Last month Mr. Ford revived the spectre of the Yellow Peril with comments about "those Oriental people" who "work like dogs" and threaten to take over the world. Called to apologize yesterday by Council Speaker Sandra Bussin, he doubled down into the muck.

"At no time did I ever offend the Asian community by giving them a compliment," he boasted, allowing only that he "might have" innocently used the word Oriental. "I'm not changing my views on the Asian people," he added. "They do work very hard and they are very, very aggressive."

To clinch his triumph, Mr. Ford produced a grocery store flyer. "At No Frills, they're advertising Oriental flavour 100 per cent pure corn starch," he said, his eyes gleaming hotly.

Mr. Ford said he would "proudly retract" his statement if, in fact, he had offended anybody. Informed by the Speaker that he had done that and more, he refused to do so. He squirmed and wriggled, arguing that retracting a word he "might have" used, but which was perfectly innocent in any case, was tantamount to an apology to the people who weren't offended anyway, and in fact had encouraged him not to apologize.

But it's not funny any more. Recent events confirm that the Rob Ford farce is the public face of personal tragedy. Watching is ghoulish, not watching impossible.
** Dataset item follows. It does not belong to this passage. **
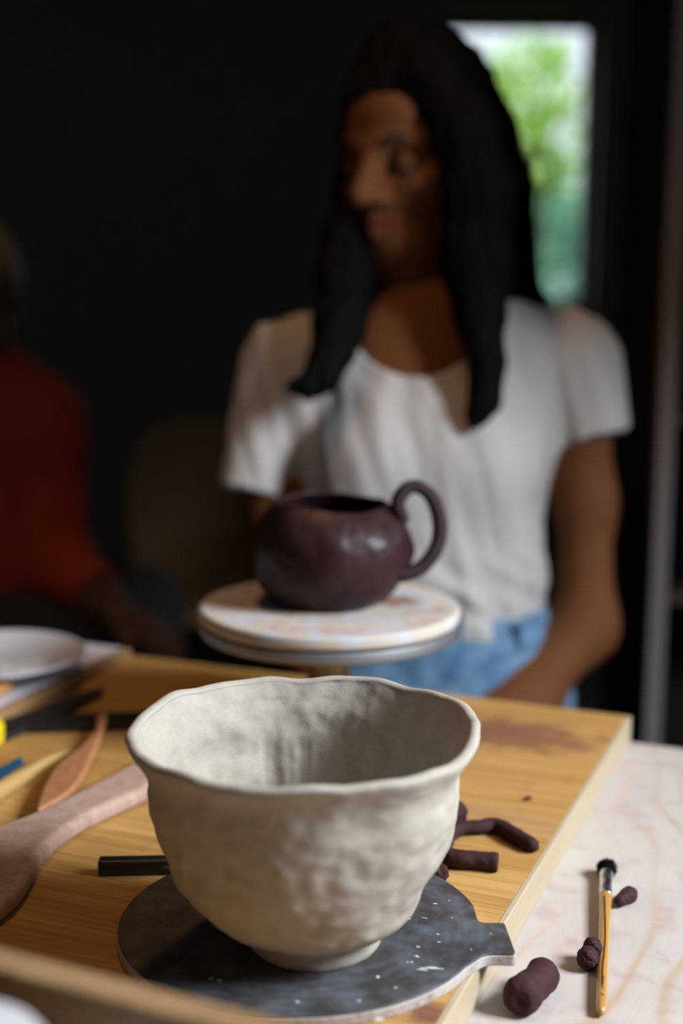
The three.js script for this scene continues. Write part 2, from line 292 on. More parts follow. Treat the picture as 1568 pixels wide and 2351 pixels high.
// ---------------------------------------------------------------- round slate-grey throwing bat with a lug
const BATC = V(-0.0205, BOARD, -0.7215), BATR = 0.0985;
{
  const outline = (grow) => {
    const s = new THREE.Shape(), c = BATC, R = BATR + grow, pts = [], a0 = 0.10, px = (p) => new THREE.Vector2(p.x - c.x, -(p.z - c.z));
    const lug = [V(0.0766, 0, -0.7223), V(0.0907, 0, -0.7221), V(0.0927, 0, -0.6866), V(0.0766, 0, -0.6868)].map(px);
    for (let i = 0; i <= 160; i++) { const w = 0.22 + (i / 160) * (Math.PI * 2 - 0.22 - 0.52); pts.push(new THREE.Vector2(Math.cos(w) * R, Math.sin(w) * R)); }
    // lug, corners rounded
    const cl = [...pts]; const L = lug; // order: far-left, far-right, near-right, near-left (image)
    const roundC = (a, b, d, r) => { const u = a.clone().sub(b).normalize(), v = d.clone().sub(b).normalize(), A = b.clone().addScaledVector(u, r), B = b.clone().addScaledVector(v, r), o = []; for (let i = 0; i <= 6; i++) { const t = i / 6; o.push(A.clone().multiplyScalar((1 - t) ** 2).addScaledVector(b, 2 * t * (1 - t)).addScaledVector(B, t * t)); } return o; };
    const last = pts[pts.length - 1], first = pts[0];
    cl.push(...roundC(last, L[3], L[2], 0.005), ...roundC(L[3], L[2], L[1], 0.003), ...roundC(L[2], L[1], L[0], 0.002), ...roundC(L[1], L[0], first, 0.004));
    s.setFromPoints(cl); return s;
  };
  const ext = (grow, d, b) => new THREE.ExtrudeGeometry(outline(0), { depth: d - 2 * b, bevelEnabled: true, bevelThickness: b, bevelSize: b, bevelOffset: -b + grow, bevelSegments: 3, curveSegments: 8 }).rotateX(-Math.PI / 2).translate(0, b, 0);
  const SZ = 0.24, scr = [];
  for (let i = 0; i < 90; i++) scr.push([rnd(), rnd(), (0.15 + 0.85 * rnd() ** 3) * 0.0018, rnd() * 3.14, 1 + 2 * rnd()]);
  const map = texture(1400, 1400, (x, y) => {
    const X = (x - 0.5) * SZ, Z = (y - 0.5) * SZ, r = Math.hypot(X, Z), w = Math.atan2(Z, X);
    const wx = X + 0.0025 * fbm2(X * 60, Z * 60 + 8, 2), wz = Z + 0.0025 * fbm2(X * 60 + 30, Z * 60, 2);
    const cloud = fbm2(wx * 30, wz * 30 + 3, 5), ringy = fbm2(r * 120, w * 1.6, 3), grit = n2(X * 2600, Z * 2600), grit2 = n2(X * 1200 + 9, Z * 1200);
    let d = clamp(0.3 + 0.85 * cloud + 0.3 * ringy * smooth(r, 0.03, 0.07), 0, 1);
    let col = mix3([0.04, 0.036, 0.034], [0.105, 0.115, 0.135], d);
    const g = 1 + 0.16 * grit + 0.12 * grit2; col = col.map((q) => q * g);
    if (grit > 0.86 && grit2 > 0.3) col = mix3(col, [0.4, 0.4, 0.38], 0.5);
    return col;
  });
  map.repeat.set(1 / SZ, 1 / SZ);
  const slate = mat([1, 1, 1], 0.58, { map, bumpMap: texture(512, 512, (x, y) => 0.5 + 0.5 * n2(x * 160, y * 160), false), bumpScale: 0.0001 });
  const rimMap = texture(512, 512, (x, y) => { const f = fbm2(x * 40, y * 40, 4), k = fbm2(x * 9 + 4, y * 9, 3); return mix3([0.44, 0.39, 0.355], [0.22, 0.16, 0.11], clamp(0.12 + 0.7 * f + 0.8 * k, 0, 1)); });
  rimMap.repeat.set(5, 5);
  const t = thing('throwing_bat', 'round dusty grey bat with a square lug, under the pale clay bowl', 'pottery bat', BATC.toArray());
  tag(part('core', ext(0, 0.0058, 0.0008), mat([1, 1, 1], 0.75, { map: rimMap }), t), 'pale chipped edge');
  const tp = moved(ext(-0.0004, 0.0014, 0.0005), 0, 0.0057, 0);
  part('top_face', planarUV(tp, (v) => [v.x + SZ / 2, v.z + SZ / 2]), slate, t);
  // dried slip and clay crumbs that stand up from the surface
  const bits = [], clay = mat([0.6, 0.58, 0.53], 0.9);
  const bit = (px, py, len, r, ang) => { const p = on(px, py, BOARD + 0.0072).sub(BATC), d = V(Math.cos(ang), 0, Math.sin(ang)).multiplyScalar(len / 2); bits.push(sweep([p.clone().sub(d), p.clone().addScaledVector(V(d.z, 0, -d.x), 0.12), p.clone().add(d)], [r * 0.5, r, r * 0.6], { seg: 8, around: 8, squash: 0.45, up: V(0, 1, 0), noise: r * 0.5, freq: 900 })); };
  bit(990, 2224, 0.011, 0.0009, 0.05); bit(968, 2227, 0.005, 0.0007, 0.2);
  for (const [x, y, l, r, a] of [[999, 2075, 0.0022, 0.0006, 0], [1031, 2067, 0.0014, 0.0005, 0.5], [974, 2108, 0.003, 0.0005, 0.3], [936, 2110, 0.0025, 0.0005, -.2], [1005, 2145, 0.0015, 0.0005, 0], [959, 2174, 0.0018, 0.0006, 0.3], [956, 2196, 0.0024, 0.0008, 0.5], [1007, 2163, 0.0016, 0.0005, 0], [866, 2243, 0.0016, 0.001, 1.2], [868, 2341, 0.0045, 0.0012, -0.2], [484, 2247, 0.0014, 0.0007, 0], [503, 2251, 0.002, 0.0008, 0.6], [823, 2298, 0.0015, 0.0008, 0], [681, 2300, 0.0014, 0.0008, 0.4], [1038, 2107, 0.001, 0.0004, 1], [945, 2209, 0.0012, 0.0006, 0], [935, 2209, 0.0012, 0.0005, 0], [1081, 2180, 0.0008, 0.0004, 0], [907, 2268, 0.0014, 0.0007, 0.2], [1126, 2144, 0.0008, 0.0004, 0]]) bit(x, y, l, r, a);
  tag(part('clay_crumb', mergeGeometries(bits), clay, t), 'pale dried clay crumbs', null, null, 'stuff');
}
// ---------------------------------------------------------------- hand-built clay bowl
{
  const H = 0.116, NA = 420, base = on(722, 2160, BOARD + 0.0071), axis = V(-0.0178, 0, base.z).sub(V(base.x, 0, base.z));
  // profile: height, outer radius
  const prof = [[0, 0.0335], [0.003, 0.0345], [0.0085, 0.0343], [0.0105, 0.0355], [0.0126, 0.0415], [0.0165, 0.050], [0.024, 0.0588], [0.034, 0.0655], [0.048, 0.0728], [0.064, 0.0786], [0.08, 0.0826], [0.094, 0.084], [0.102, 0.0855], [0.108, 0.0888], [0.113, 0.0925], [0.116, 0.0942]];
  const curve = new THREE.CatmullRomCurve3(prof.map(([h, r]) => V(h < 0.0107 ? r : r * 0.955, h, 0)), false, 'centripetal'), NO = 150, NI = 130;
  const outer = curve.getSpacedPoints(NO), rows = [];
  outer.forEach((p, i) => rows.push([p.x, p.y, 1, i / NO]));
  const lip = 0.0062; for (let i = 1; i < 12; i++) { const a = Math.PI * i / 12; rows.push([0.0942 * 0.955 - lip / 2 + Math.cos(a) * lip / 2, H + Math.sin(a) * lip * 0.42, 1, 1]); }
  const inProf = [[0.116, 0.0877], [0.108, 0.083], [0.098, 0.0785], [0.08, 0.0765], [0.06, 0.0715], [0.044, 0.066], [0.03, 0.058], [0.021, 0.048], [0.016, 0.038], [0.0135, 0.026], [0.013, 0.012], [0.013, 0.0002]];
  const inner = new THREE.CatmullRomCurve3(inProf.map(([h, r]) => V(r * 0.955, h, 0)), false, 'centripetal').getSpacedPoints(NI);
  inner.forEach((p, i) => rows.push([Math.max(p.x, 0.0001), p.y, -1, 1 - i / NI]));
  rows.unshift([0.0001, 0.0004, 0, 0], [0.02, 0.0003, 0, 0], [0.032, 0, 0, 0]);
  const press = []; for (let i = 0; i < 26; i++) press.push([rnd() * 6.28, 0.015 + rnd() * 0.075, 0.10 + rnd() * 0.14, 0.006 + rnd() * 0.007, (rnd() - 0.35) * 0.0017]);
  // finger strokes on the inside of the far wall
  const strokes = [[-1.87, 0.06, 0.07, 0.024, 0.0016], [-1.72, 0.055, 0.06, 0.02, -0.0011], [-1.6, 0.062, 0.05, 0.022, 0.0012], [-1.45, 0.06, 0.09, 0.03, 0.0008], [-2.05, 0.07, 0.1, 0.03, -0.0006]];
  const pos = [], idx = [], uv = [], R = NA + 1;
  for (const [r0, h0, side, s] of rows) for (let a = 0; a <= NA; a++) {
    const w = (a % NA) / NA * Math.PI * 2, cx = Math.cos(w), cz = Math.sin(w), up = h0 / H;
    let r = r0, h = h0;
    const lo = 0.0016 * n3(cx * 1.3, cz * 1.3, h0 * 16) * smooth(up, 0.08, 0.4), k = r0 > 0.03 ? 1 : r0 / 0.03;
    let d = lo;
    if (side) {
      const o = side > 0 ? 0 : 40;
      const kx = cx * r0, kz = cz * r0;
      d += 0.0015 * k * fbm3(kx * 34 + o, h0 * 38, kz * 34, 2) * (up > 0.93 ? 0.6 : 1);
      if (side > 0) d += 0.0007 * k * n3(kx * 58 + 9, h0 * 62, kz * 58) * smooth(up, 0.02, 0.15) * (1 - smooth(up, 0.62, 0.8));
      else d += 0.0005 * k * fbm3(kx * 80 + 9, h0 * 70, kz * 80, 2);
      d += 0.00012 * k * fbm3(kx * 120 + o, h0 * 130, kz * 120, 2);
      for (const [pw, ph, rw, rh, am] of press) { const dw = Math.atan2(Math.sin(w - pw - o), Math.cos(w - pw - o)) / rw, dh = (h0 - ph) / rh, q = dw * dw + dh * dh; if (q < 6) d -= am * Math.exp(-q); }
      if (side < 0) for (const [pw, ph, rw, rh, am] of strokes) { const dw = Math.atan2(Math.sin(w - pw), Math.cos(w - pw)) / rw, dh = (h0 - ph) / rh; d += am * Math.exp(-(dw ** 4)) * (1 / (1 + dh ** 6)); }
      if (side > 0 && up > 0.72 && up < 0.92) d -= 0.0008 * Math.exp(-(((up - 0.82) / 0.05) ** 2)) * (0.5 + 0.5 * Math.sin(w * 2 + 1));
    }
    r += d * (side < 0 ? 1 : 1);
    // uneven rim
    const rim = smooth(up, 0.72, 1.0);
    r *= 1 + rim * (0.006 * Math.cos(2 * w + 0.2) + 0.004 * Math.cos(3 * w + 2.1) + 0.003 * Math.cos(7 * w + 0.5) + 0.002 * Math.cos(11 * w + 2));
    h += rim * (0.0016 * Math.sin(w * 1 + 2.4) + 0.0012 * Math.cos(3 * w + 1.2) + 0.0008 * Math.cos(5 * w + 0.4) + 0.0006 * Math.sin(9 * w) + 0.0004 * Math.sin(17 * w + 1));
    const f = smooth(up, 0.0, 0.35);
    pos.push(cx * r + axis.x * f, h, cz * r + axis.z * f); uv.push(w * 0.08, side < 0 ? 0.3 + h0 : h0);
  }
  for (let j = 0; j < rows.length - 1; j++) for (let a = 0; a < NA; a++) { const p = j * R + a; idx.push(p, p + R, p + 1, p + 1, p + R, p + R + 1); }
  const g = new THREE.BufferGeometry(); g.setAttribute('position', new THREE.Float32BufferAttribute(pos, 3)); g.setAttribute('uv', new THREE.Float32BufferAttribute(uv, 2)); g.setIndex(idx); g.computeVertexNormals();
  const nn = g.attributes.normal.array; for (let j = 0; j < rows.length; j++) for (let c = 0; c < 3; c++) { const p = (j * R) * 3 + c, q = (j * R + NA) * 3 + c, m = (nn[p] + nn[q]) / 2; nn[p] = nn[q] = m; }
  const map = texture(1024, 1024, (x, y) => { const f = fbm2(x * 14, y * 14, 4), q = fbm2(x * 60, y * 60 + 5, 3), s = n2(x * 420, y * 420); const c = mix3([0.375, 0.343, 0.29], [0.33, 0.28, 0.222], clamp(0.4 + 0.5 * f, 0, 1)); return c.map((v) => v * (1 + 0.06 * q + (s > 0.9 ? -0.12 : 0.02 * s))); });
  map.repeat.set(2.2, 4.5);
  const bump = texture(1024, 1024, (x, y) => { const p = n2(x * 130, y * 130), f = fbm2(x * 90, y * 90 + 3, 3); return 0.6 + 0.25 * f - (p > 0.83 ? 0.5 * (p - 0.83) / 0.17 : 0); }, false);
  bump.repeat.set(5, 10);
  const clay = mat([1, 1, 1], 0.82, { map, bumpMap: bump, bumpScale: 0.00016 });
  const m = part('clay_bowl', g, clay, scene); m.position.copy(base);
  tag(m, 'pale unglazed hand-pinched clay bowl with a wavy rim, standing on the grey bat', 'bowl');
}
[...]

Worse, it's not over. There will be no discreet drawing of curtains at the disordered Etobicoke homestead, no agreed statement of facts, no quiet healing abetted by non-judging professionals. There will be a circus. Mr. Ford's lawyer has virtually promised it.

The Crown will almost certainly oblige.

Is that what the man's defenders really want? One can understand the loyalty of constituents Mr. Ford has helped. But the barstool philosophers who egg him on - transforming this sad, patently unintelligent figure into some kind of ideological hero - should think twice. Every power structure needs its unruly dissidents, but at some point, like now, encouragement becomes tantamount to abuse.

City hall won't miss Mr. Ford if he resigns - or, better still, takes a sabbatical of which nobody could disapprove. He made a lot of noise about spending abuses but never tried to reform them, alienating both those who shared his views and those he opposed. He preferred to lose votes in a blaze of dissipating glory to the hard work of winning one or two. He was a stage show for the amusement of the masses.

But it's not funny any more. The Rob Ford show is rushing to an ugly ending.